Une quête de l'ego humain ?
Cette quête d’extraterrestres est-elle une quête de nous-mêmes ? ‘Oh, bien sûr. Définitivement’, répond Whiteson. C’est un paradoxe. D’un côté, trouver des extraterrestres qui nous ressemblent nous validerait, nous conforterait dans nos choix. De l’autre, cela nous rendrait moins spéciaux. Mais pour le physicien, peu importe la réponse, elle sera ‘époustouflante’. Il est tellement ‘pro-visite extraterrestre’ qu’il prend le risque : ‘Même si les extraterrestres arrivent et nous envoient dans les mines d’hydrogène, je pense toujours que ce serait intéressant !’
Quand la philosophie fait douter le physicien
Ce travail de réflexion a-t-il changé sa propre vision de la physique ? « Bonne question », répond-il. Il a réalisé que la physique des particules était remplie de gens avec des opinions philosophiques très fortes, mais qui pensent que la philosophie est une perte de temps, citant l’attitude de Richard Feynman : « les physiciens ont besoin des philosophes comme les oiseaux ont besoin des ornithologues« . Il voit une contradiction : ses collègues affirment que le quark top est ‘réel‘, qu’il existait avant qu’on le découvre. Mais, souligne Whiteson, ‘nous ne les voyons jamais… nous racontons des histoires sur la façon dont l’univers fonctionne. Mais à la fin, ce sont des histoires, et ce sont des histoires qui *nous* satisfont‘. On ne sait pas si ces mêmes histoires satisferaient d’autres intelligences.

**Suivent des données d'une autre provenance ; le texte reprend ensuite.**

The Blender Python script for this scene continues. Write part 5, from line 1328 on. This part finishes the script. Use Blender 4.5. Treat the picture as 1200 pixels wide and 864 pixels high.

Conclusion : une conversation avec nous-mêmes
Au final, ce livre est un voyage fascinant qui nous rappelle que notre science, notre quête de la vérité, est peut-être avant tout une entreprise profondément humaine. ‘Même si la physique n’est pas universelle, cela ne me rend pas moins intéressé par la physique’, conclut Daniel Whiteson. ‘C’est un puzzle super amusant… C’est une partie de ce que signifie être humain’. La recherche d’extraterrestres est peut-être, avant tout, un miroir tendu vers notre propre humanité. Le livre, Do Aliens Speak Physics?, sera publié par W. W. Norton & Company le 4 novembre 2025.